[Begin Available data]
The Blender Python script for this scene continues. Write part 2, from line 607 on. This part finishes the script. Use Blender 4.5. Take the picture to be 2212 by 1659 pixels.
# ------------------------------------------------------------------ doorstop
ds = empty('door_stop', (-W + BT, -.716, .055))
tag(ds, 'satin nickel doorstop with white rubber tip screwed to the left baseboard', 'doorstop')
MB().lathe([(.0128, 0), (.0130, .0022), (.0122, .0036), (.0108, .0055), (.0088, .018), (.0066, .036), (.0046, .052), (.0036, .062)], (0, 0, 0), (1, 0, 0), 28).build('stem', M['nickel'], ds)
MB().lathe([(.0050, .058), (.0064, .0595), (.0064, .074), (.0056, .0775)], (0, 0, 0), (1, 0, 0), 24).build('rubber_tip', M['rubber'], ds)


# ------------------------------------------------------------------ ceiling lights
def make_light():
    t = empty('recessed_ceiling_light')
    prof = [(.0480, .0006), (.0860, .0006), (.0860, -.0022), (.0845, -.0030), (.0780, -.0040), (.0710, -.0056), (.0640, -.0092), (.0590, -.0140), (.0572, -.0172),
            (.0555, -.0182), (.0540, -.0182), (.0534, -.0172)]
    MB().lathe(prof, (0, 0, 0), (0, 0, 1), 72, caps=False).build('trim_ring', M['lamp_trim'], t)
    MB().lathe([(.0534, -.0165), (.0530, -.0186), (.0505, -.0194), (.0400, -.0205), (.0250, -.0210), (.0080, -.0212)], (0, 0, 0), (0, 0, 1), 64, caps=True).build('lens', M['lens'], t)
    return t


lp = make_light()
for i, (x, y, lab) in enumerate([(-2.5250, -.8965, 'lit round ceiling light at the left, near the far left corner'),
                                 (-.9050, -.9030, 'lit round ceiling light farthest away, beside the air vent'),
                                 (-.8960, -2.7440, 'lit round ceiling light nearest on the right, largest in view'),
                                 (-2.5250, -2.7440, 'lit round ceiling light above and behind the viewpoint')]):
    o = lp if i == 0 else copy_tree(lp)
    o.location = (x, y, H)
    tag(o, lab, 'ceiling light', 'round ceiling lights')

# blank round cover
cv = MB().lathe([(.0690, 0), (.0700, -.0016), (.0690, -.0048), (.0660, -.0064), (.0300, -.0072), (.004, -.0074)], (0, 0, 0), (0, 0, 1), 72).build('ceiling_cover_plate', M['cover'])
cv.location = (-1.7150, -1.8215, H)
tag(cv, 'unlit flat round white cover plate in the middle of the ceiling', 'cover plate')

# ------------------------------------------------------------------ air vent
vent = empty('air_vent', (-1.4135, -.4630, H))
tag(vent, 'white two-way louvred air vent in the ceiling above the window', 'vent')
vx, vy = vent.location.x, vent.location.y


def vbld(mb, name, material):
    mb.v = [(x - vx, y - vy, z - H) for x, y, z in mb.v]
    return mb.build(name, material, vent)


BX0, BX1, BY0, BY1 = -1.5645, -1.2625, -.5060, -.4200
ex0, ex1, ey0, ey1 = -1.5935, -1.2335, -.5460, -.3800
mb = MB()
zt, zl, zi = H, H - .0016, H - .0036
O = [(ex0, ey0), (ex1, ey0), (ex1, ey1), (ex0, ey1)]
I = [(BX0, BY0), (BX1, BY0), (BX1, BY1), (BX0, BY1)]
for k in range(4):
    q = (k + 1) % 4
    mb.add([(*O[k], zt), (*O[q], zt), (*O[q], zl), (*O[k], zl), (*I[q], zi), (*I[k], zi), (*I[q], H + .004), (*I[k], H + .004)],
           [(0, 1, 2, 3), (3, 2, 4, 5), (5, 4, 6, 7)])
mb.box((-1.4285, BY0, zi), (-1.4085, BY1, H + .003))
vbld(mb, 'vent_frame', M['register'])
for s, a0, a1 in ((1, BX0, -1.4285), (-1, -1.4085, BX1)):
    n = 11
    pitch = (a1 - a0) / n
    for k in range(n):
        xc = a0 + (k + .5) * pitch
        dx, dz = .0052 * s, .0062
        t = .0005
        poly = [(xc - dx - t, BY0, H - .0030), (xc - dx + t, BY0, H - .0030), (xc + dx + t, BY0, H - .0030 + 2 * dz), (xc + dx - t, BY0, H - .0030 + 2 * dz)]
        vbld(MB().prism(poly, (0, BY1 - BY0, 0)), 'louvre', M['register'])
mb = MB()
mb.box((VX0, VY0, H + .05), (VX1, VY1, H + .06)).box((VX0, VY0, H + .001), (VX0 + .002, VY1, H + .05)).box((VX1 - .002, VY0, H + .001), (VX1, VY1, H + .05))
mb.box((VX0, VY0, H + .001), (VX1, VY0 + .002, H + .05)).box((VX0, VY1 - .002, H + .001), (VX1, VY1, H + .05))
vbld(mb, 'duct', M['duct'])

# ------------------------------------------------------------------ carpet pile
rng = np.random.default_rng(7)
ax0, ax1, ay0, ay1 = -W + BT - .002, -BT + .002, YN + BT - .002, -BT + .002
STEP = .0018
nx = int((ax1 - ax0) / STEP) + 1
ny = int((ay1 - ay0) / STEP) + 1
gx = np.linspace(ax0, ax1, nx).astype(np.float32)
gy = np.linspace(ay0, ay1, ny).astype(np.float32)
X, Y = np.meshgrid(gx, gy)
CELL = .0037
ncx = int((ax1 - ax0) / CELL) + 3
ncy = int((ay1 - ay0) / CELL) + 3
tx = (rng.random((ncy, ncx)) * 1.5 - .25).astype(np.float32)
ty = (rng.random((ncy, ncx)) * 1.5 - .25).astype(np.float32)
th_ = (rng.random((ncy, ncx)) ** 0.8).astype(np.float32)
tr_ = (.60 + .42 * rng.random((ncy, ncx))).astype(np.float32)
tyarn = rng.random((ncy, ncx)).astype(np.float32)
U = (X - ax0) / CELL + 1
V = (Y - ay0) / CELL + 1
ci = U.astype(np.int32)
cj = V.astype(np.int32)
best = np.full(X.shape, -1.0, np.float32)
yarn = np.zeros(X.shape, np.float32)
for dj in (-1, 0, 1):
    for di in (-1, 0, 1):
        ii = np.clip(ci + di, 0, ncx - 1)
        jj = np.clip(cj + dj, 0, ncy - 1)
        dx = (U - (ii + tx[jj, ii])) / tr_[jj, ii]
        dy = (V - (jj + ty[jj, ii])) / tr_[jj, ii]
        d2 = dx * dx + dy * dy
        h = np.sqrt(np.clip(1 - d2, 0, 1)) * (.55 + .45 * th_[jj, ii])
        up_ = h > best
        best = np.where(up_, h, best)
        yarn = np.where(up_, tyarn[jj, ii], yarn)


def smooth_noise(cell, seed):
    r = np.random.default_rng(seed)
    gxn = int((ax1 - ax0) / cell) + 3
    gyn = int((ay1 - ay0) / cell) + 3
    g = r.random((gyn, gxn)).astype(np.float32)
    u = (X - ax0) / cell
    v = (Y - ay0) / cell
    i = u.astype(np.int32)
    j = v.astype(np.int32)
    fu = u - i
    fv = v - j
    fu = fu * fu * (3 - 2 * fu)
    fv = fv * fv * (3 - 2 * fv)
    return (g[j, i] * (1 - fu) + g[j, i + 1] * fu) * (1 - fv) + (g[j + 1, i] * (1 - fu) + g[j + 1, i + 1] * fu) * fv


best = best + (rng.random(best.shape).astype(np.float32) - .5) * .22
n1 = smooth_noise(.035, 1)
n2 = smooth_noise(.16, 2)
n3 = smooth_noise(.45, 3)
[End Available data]
> [The problem]: Reproduce the material exactly, with every line intact.

> [Result]:
The Blender Python script for this scene continues. Write part 2, from line 607 on. This part finishes the script. Use Blender 4.5. Take the picture to be 2212 by 1659 pixels.
# ------------------------------------------------------------------ doorstop
ds = empty('door_stop', (-W + BT, -.716, .055))
tag(ds, 'satin nickel doorstop with white rubber tip screwed to the left baseboard', 'doorstop')
MB().lathe([(.0128, 0), (.0130, .0022), (.0122, .0036), (.0108, .0055), (.0088, .018), (.0066, .036), (.0046, .052), (.0036, .062)], (0, 0, 0), (1, 0, 0), 28).build('stem', M['nickel'], ds)
MB().lathe([(.0050, .058), (.0064, .0595), (.0064, .074), (.0056, .0775)], (0, 0, 0), (1, 0, 0), 24).build('rubber_tip', M['rubber'], ds)


# ------------------------------------------------------------------ ceiling lights
def make_light():
    t = empty('recessed_ceiling_light')
    prof = [(.0480, .0006), (.0860, .0006), (.0860, -.0022), (.0845, -.0030), (.0780, -.0040), (.0710, -.0056), (.0640, -.0092), (.0590, -.0140), (.0572, -.0172),
            (.0555, -.0182), (.0540, -.0182), (.0534, -.0172)]
    MB().lathe(prof, (0, 0, 0), (0, 0, 1), 72, caps=False).build('trim_ring', M['lamp_trim'], t)
    MB().lathe([(.0534, -.0165), (.0530, -.0186), (.0505, -.0194), (.0400, -.0205), (.0250, -.0210), (.0080, -.0212)], (0, 0, 0), (0, 0, 1), 64, caps=True).build('lens', M['lens'], t)
    return t


lp = make_light()
for i, (x, y, lab) in enumerate([(-2.5250, -.8965, 'lit round ceiling light at the left, near the far left corner'),
                                 (-.9050, -.9030, 'lit round ceiling light farthest away, beside the air vent'),
                                 (-.8960, -2.7440, 'lit round ceiling light nearest on the right, largest in view'),
                                 (-2.5250, -2.7440, 'lit round ceiling light above and behind the viewpoint')]):
    o = lp if i == 0 else copy_tree(lp)
    o.location = (x, y, H)
    tag(o, lab, 'ceiling light', 'round ceiling lights')

# blank round cover
cv = MB().lathe([(.0690, 0), (.0700, -.0016), (.0690, -.0048), (.0660, -.0064), (.0300, -.0072), (.004, -.0074)], (0, 0, 0), (0, 0, 1), 72).build('ceiling_cover_plate', M['cover'])
cv.location = (-1.7150, -1.8215, H)
tag(cv, 'unlit flat round white cover plate in the middle of the ceiling', 'cover plate')

# ------------------------------------------------------------------ air vent
vent = empty('air_vent', (-1.4135, -.4630, H))
tag(vent, 'white two-way louvred air vent in the ceiling above the window', 'vent')
vx, vy = vent.location.x, vent.location.y


def vbld(mb, name, material):
    mb.v = [(x - vx, y - vy, z - H) for x, y, z in mb.v]
    return mb.build(name, material, vent)


BX0, BX1, BY0, BY1 = -1.5645, -1.2625, -.5060, -.4200
ex0, ex1, ey0, ey1 = -1.5935, -1.2335, -.5460, -.3800
mb = MB()
zt, zl, zi = H, H - .0016, H - .0036
O = [(ex0, ey0), (ex1, ey0), (ex1, ey1), (ex0, ey1)]
I = [(BX0, BY0), (BX1, BY0), (BX1, BY1), (BX0, BY1)]
for k in range(4):
    q = (k + 1) % 4
    mb.add([(*O[k], zt), (*O[q], zt), (*O[q], zl), (*O[k], zl), (*I[q], zi), (*I[k], zi), (*I[q], H + .004), (*I[k], H + .004)],
           [(0, 1, 2, 3), (3, 2, 4, 5), (5, 4, 6, 7)])
mb.box((-1.4285, BY0, zi), (-1.4085, BY1, H + .003))
vbld(mb, 'vent_frame', M['register'])
for s, a0, a1 in ((1, BX0, -1.4285), (-1, -1.4085, BX1)):
    n = 11
    pitch = (a1 - a0) / n
    for k in range(n):
        xc = a0 + (k + .5) * pitch
        dx, dz = .0052 * s, .0062
        t = .0005
        poly = [(xc - dx - t, BY0, H - .0030), (xc - dx + t, BY0, H - .0030), (xc + dx + t, BY0, H - .0030 + 2 * dz), (xc + dx - t, BY0, H - .0030 + 2 * dz)]
        vbld(MB().prism(poly, (0, BY1 - BY0, 0)), 'louvre', M['register'])
mb = MB()
mb.box((VX0, VY0, H + .05), (VX1, VY1, H + .06)).box((VX0, VY0, H + .001), (VX0 + .002, VY1, H + .05)).box((VX1 - .002, VY0, H + .001), (VX1, VY1, H + .05))
mb.box((VX0, VY0, H + .001), (VX1, VY0 + .002, H + .05)).box((VX0, VY1 - .002, H + .001), (VX1, VY1, H + .05))
vbld(mb, 'duct', M['duct'])

# ------------------------------------------------------------------ carpet pile
rng = np.random.default_rng(7)
ax0, ax1, ay0, ay1 = -W + BT - .002, -BT + .002, YN + BT - .002, -BT + .002
STEP = .0018
nx = int((ax1 - ax0) / STEP) + 1
ny = int((ay1 - ay0) / STEP) + 1
gx = np.linspace(ax0, ax1, nx).astype(np.float32)
gy = np.linspace(ay0, ay1, ny).astype(np.float32)
X, Y = np.meshgrid(gx, gy)
CELL = .0037
ncx = int((ax1 - ax0) / CELL) + 3
ncy = int((ay1 - ay0) / CELL) + 3
tx = (rng.random((ncy, ncx)) * 1.5 - .25).astype(np.float32)
ty = (rng.random((ncy, ncx)) * 1.5 - .25).astype(np.float32)
th_ = (rng.random((ncy, ncx)) ** 0.8).astype(np.float32)
tr_ = (.60 + .42 * rng.random((ncy, ncx))).astype(np.float32)
tyarn = rng.random((ncy, ncx)).astype(np.float32)
U = (X - ax0) / CELL + 1
V = (Y - ay0) / CELL + 1
ci = U.astype(np.int32)
cj = V.astype(np.int32)
best = np.full(X.shape, -1.0, np.float32)
yarn = np.zeros(X.shape, np.float32)
for dj in (-1, 0, 1):
    for di in (-1, 0, 1):
        ii = np.clip(ci + di, 0, ncx - 1)
        jj = np.clip(cj + dj, 0, ncy - 1)
        dx = (U - (ii + tx[jj, ii])) / tr_[jj, ii]
        dy = (V - (jj + ty[jj, ii])) / tr_[jj, ii]
        d2 = dx * dx + dy * dy
        h = np.sqrt(np.clip(1 - d2, 0, 1)) * (.55 + .45 * th_[jj, ii])
        up_ = h > best
        best = np.where(up_, h, best)
        yarn = np.where(up_, tyarn[jj, ii], yarn)


def smooth_noise(cell, seed):
    r = np.random.default_rng(seed)
    gxn = int((ax1 - ax0) / cell) + 3
    gyn = int((ay1 - ay0) / cell) + 3
    g = r.random((gyn, gxn)).astype(np.float32)
    u = (X - ax0) / cell
    v = (Y - ay0) / cell
    i = u.astype(np.int32)
    j = v.astype(np.int32)
    fu = u - i
    fv = v - j
    fu = fu * fu * (3 - 2 * fu)
    fv = fv * fv * (3 - 2 * fv)
    return (g[j, i] * (1 - fu) + g[j, i + 1] * fu) * (1 - fv) + (g[j + 1, i] * (1 - fu) + g[j + 1, i + 1] * fu) * fv


best = best + (rng.random(best.shape).astype(np.float32) - .5) * .22
n1 = smooth_noise(.035, 1)
n2 = smooth_noise(.16, 2)
n3 = smooth_noise(.45, 3)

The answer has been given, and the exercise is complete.